Alaskan author John Straley has written six private eye novels over the course of his near 20-year career. He’s actually been, and still is, a part-time private investigator in real life.
His first book, “The Woman Who Married A Bear” — a case-closed, now re-opened murder-mystery set in his hometown of Sitka, Alaska — won a 1993 Shamus Award, a top honor for crime writers annually bestowed by the Private Eye Writers of America. That book also introduced Straley’s signature detective, a disheveled Cecil Younger, whom the author would go on to follow through five more books, including the intriguing titles “The Curious Eat Themselves” and “Death and the Language of Happiness.”
By the end of the Cecil Younger series — “Cold Water Burning” in 2001 — the once drunk, depressed and bewildered private dick had gotten his life together, supporting his family with a steady job, all the while chasing down the bad guy and cracking the case.
As Younger reached resolution, Straley decided it was time to try his hand at something new.
So in his latest book, “The Big Both Ways,” he travels inside the actual crime itself as his main characters Slip Wilson and Ellie Hobbes adventure up the Inside Passage from Puget Sound to Alaska, evading a dogged Seattle police detective and criminal union men who seem to be out for revenge.
Straley will be making a stop in Kitsap on his “Big Both Ways” West Coast tour to read from and sign copies of the book at 7:30 p.m. Thursday at Eagle Harbor, 157 Winslow Way on Bainbridge.
“It’s not your typical private eye novel,” Straley said. “It’s more of a sea adventure crime story.”
And, as so many good crime stories do, it begins with a body in the trunk.
“Even though she had never traded sex for money, she was nothing now but a whore with a bloody nose.

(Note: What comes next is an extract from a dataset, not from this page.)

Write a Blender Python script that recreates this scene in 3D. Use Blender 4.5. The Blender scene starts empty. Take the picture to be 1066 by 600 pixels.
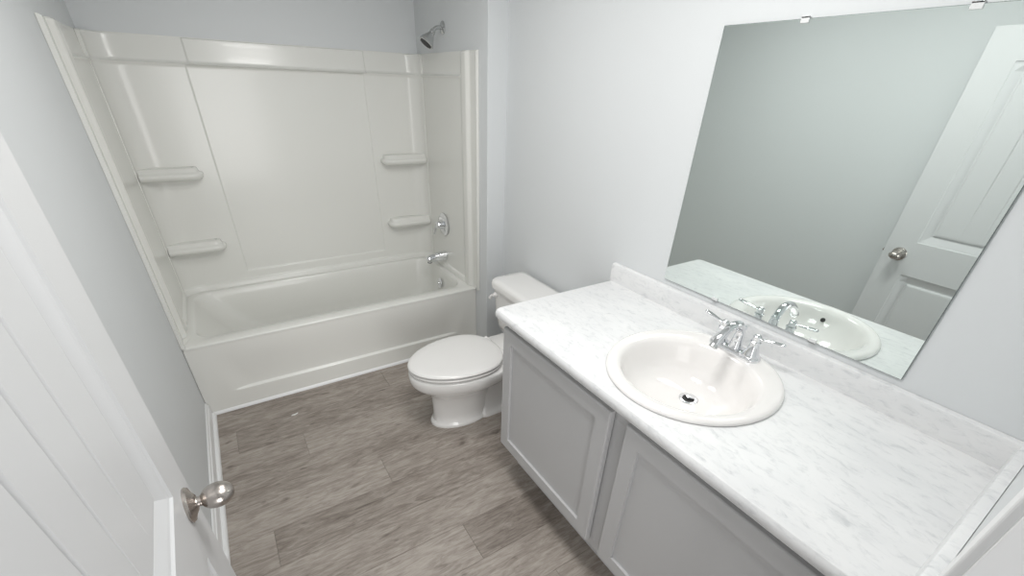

It was a hard fact to accept … but there it was.” That’s Straley’s opening line.
Though we don’t know it just yet, that surprisingly fairly likable “whore” is one of the story’s main characters, Miss Hobbes, staring at a fresh corpse curled up in the trunk of an Oldsmobile, while tears roll down her chin.
Before we get a chance to find out anything more about her or the dead body, the story cuts to the northern woods of the Skagit River drainage in the northern Cascades where the story’s protagonist Slip Wilson is looking up at the lifeless body of a coworker, suspended 70 feet up an old Douglas fir tree.
“Well, I guess you better scamper up there and cut him down,” Slip’s hardened logger boss says, spitting out a stream of tobacco juice.
And so the story opens with the question posed: What would you do if you were ordered to cut a dead co-worker down from the top of a tree where’d he’d just been mangled to death?
Slip decides to call it a day.
He walks off the job and out of the forest with $2,000 saved — enough to buy a future, he tells himself. But little does he know what that road to the future will entail as he heads south with his thumb stuck out.
It’s a story that’s been brewing in Straley’s mind for years, heralded as a “thrilling journey” by the Seattle Times and an “unpredictable ride” by Publisher’s Weekly.
“I just sort of wander around and see things that I’m fascinated with, then I mix them and match them and try to mold them into a story,” Straley said.
Two of his chief fascinations, historical events and the Pacific Northwest, are front in center in this novel and very well-founded. The story is set in 1935, just after Amelia Earhart set a speed record on a solo flight from Los Angeles to Mexico City at a time when the Roosevelt administration began relocating Dust Bowlers to communal farms in the Territory of Alaska. Beginning in the rough and tumble Puget Sound, the story travels to Alaska via the waterway known as The Big Both Ways, a passage that Straley has traveled many times by ferry and even on his own 40-foot boat.
But “The Big Both Ways,” he said, is a moniker for more than the just oceans’ currents.